Screenshot released by RTL TV station shows German Chancellor Angela Merkel (CDU) and the Social Democrats' (SPD) main candidate and challenger Frank-Walter Steinmeier answering questions by four TV journalists Frank Plasberg (Das Erste), Peter Kloeppel (RTL), Maybrit Illner (ZDF) and Peter Limbourg (N24/SAT.1) during Germany's fourth ever TV election debate on September 13, 2009 in Berlin. Merkel and Steinmeier are due to be questioned on a wide range of topics, including the economic crisis and the war in Afghanistan, ahead of the September 27 general elections. Photo courtesy AFP.
by Staff Writers
Berlin (AFP) Sept 13, 2009
German Chancellor Angela Merkel and her rival, Frank-Walter Steinmeier, sparred Sunday on minimum wages and nuclear power in an otherwise tepid TV debate before elections in two weeks' time.

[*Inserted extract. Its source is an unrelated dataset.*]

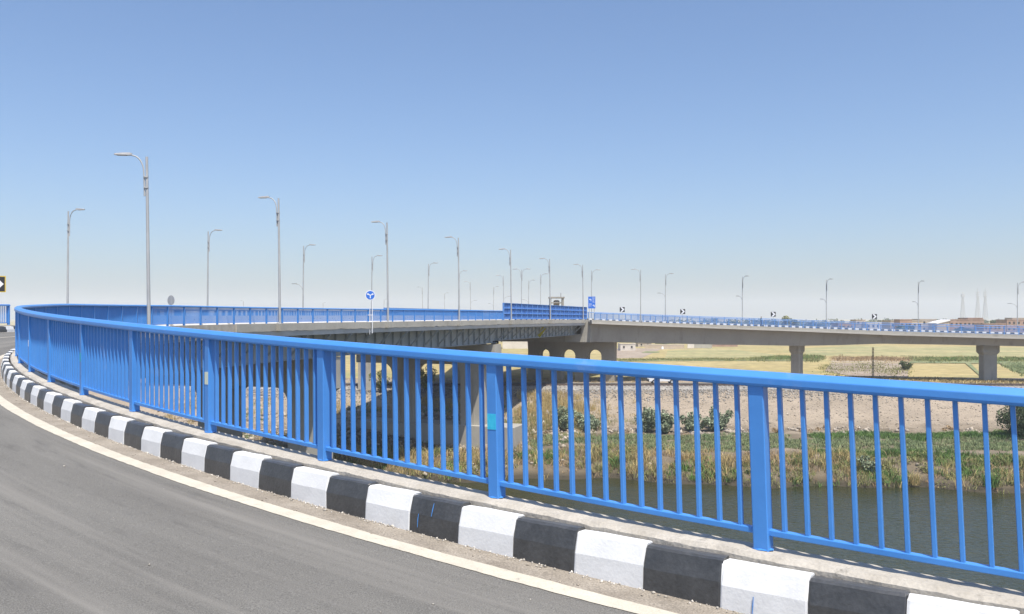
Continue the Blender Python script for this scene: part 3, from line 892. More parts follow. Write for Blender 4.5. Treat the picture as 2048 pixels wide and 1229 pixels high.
# a second ramp on the far side of the bridge: only its piers and underside show between the columns
fl = root('viaduct', (-14, 150, 5), 'concrete viaduct beyond the bridge carrying distant street lamps', 'bridge')
VP = [(-19, 118, 13.9), (-12, 131, 14.2), (-6, 150, 14.5), (-6, 175, 14.5), (-11, 200, 14.5), (-19, 235, 14.5), (-24, 275, 14.5)]
mb = MB()
for i, p in enumerate(VP):
    a = Vector(VP[max(0, i - 1)]); c = Vector(VP[min(len(VP) - 1, i + 1)]); d = (c - a).normalized(); nrm = Vector((-d.y, d.x, 0)).normalized()
    P = Vector(p)
    for o, dz in ((-4.5, 0), (4.5, 0), (4.5, -.5), (2.5, -2.2), (-2.5, -2.2), (-4.5, -.5)): mb.v.append(tuple(P + nrm * o + Vector((0, 0, dz))))
for i in range(len(VP) - 1):
    for k_ in range(6):
        a = i * 6 + k_; c = i * 6 + (k_ + 1) % 6; mb.f.append((a, c, c + 6, a + 6))
mb.f += [tuple(range(6)), tuple((len(VP) - 1) * 6 + q for q in range(6))]; mb.mi = [0] * len(mb.f)
part('deck', mb, 'concrete', fl)
for (x, y, z) in ((-20.6, 120, 11.9), (-7.5, 126.5, 12.0), (-6, 165, 12.3), (-11, 200, 12.3), (-20, 240, 12.3)):
    mb = MB(); mb.prism([(-1.4, z), (1.4, z), (1.2, z - 1.4), (1.0, z - 2.2), (1.0, ZF - .5), (-1.0, ZF - .5), (-1.0, z - 2.2), (-1.2, z - 1.4)], -0.8, 0.8, lambda u, v, w: (x + u, y + w, v))
    part('pier', mb, 'concrete', fl)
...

The conservative Merkel and Steinmeier, her vice-chancellor and the Social Democrats' candidate, also tried to claim credit for the recent state-brokered rescue of automaker Opel and a drop in joblessness in the last four years.

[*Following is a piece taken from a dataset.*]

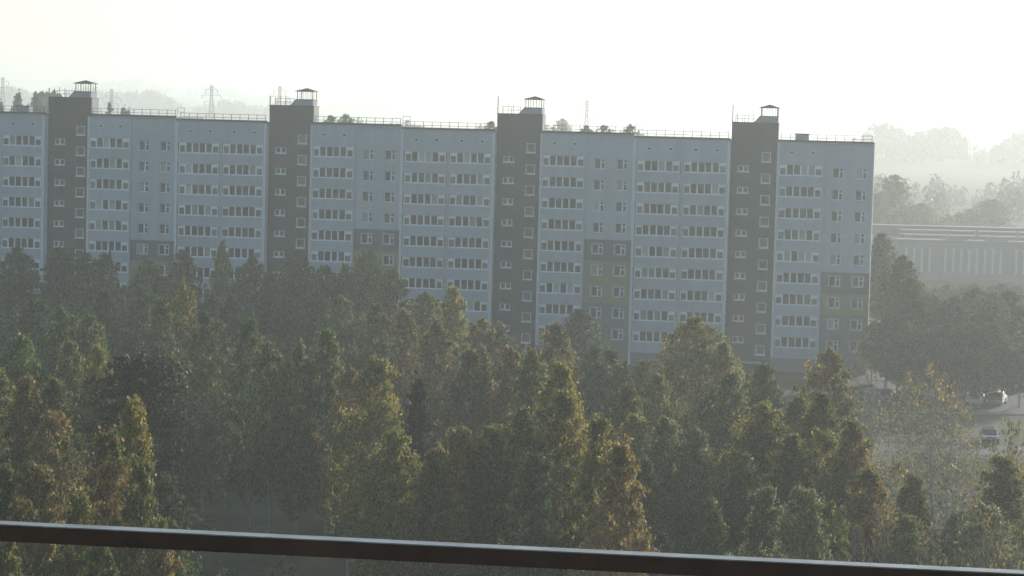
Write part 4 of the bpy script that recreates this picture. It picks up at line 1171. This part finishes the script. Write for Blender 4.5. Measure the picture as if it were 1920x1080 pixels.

Merkel said she had presided over an economic boom until the crisis hit hard last year and that she could return the country to prosperity if she could link up with her partner of choice, the pro-business Free Democrats.

"We can continue decisively on this path but preferably with a new government," she said at their only one-on-one debate of the campaign before the September 27 election.

Steinmeier, like Merkel dressed in a black business suit, said any economic recovery must be accompanied by better salaries for German workers.

"We are faced with a downward spiral for pay," he said, calling for a national minimum wage like that introduced in other major European economies.

"Britain and France introduced them without a loss of jobs."

Merkel said she favoured only sector-wide wage agreements, saying a national minimum wage risked being a job killer.

The two candidates also stressed their differences on nuclear energy.

Merkel's Social Democratic predecessor Gerhard Schroeder agreed to mothball the country's reactors by about 2020.

The chancellor said Sunday that the nuclear power plants should stay open as a "bridge technology until renewable, affordable energy makes a transition possible".

Steinmeier called nuclear energy dangerous.

"That is the wrong way to go," he said of Merkel's plan. "We must maintain the phase-out of nuclear power."

Despite occasional jousts, the debate quickly devolved into a tame policy discussion with a polite exchange of differing views.

The chancellor and Steinmeier, who is also foreign minister, have worked together in a so-called grand coalition since 2005 and both would like to abandon the loveless marriage and link up with their partners of choice.

But Merkel's conservatives are leading in polls by a double-digit margin and look likely to manage to form a ruling coalition with the Free Democrats.

The televised debate was seen by many commentators as Steinmeier's last chance to rescue his bid to become chancellor, with 20 million viewers expected to watch.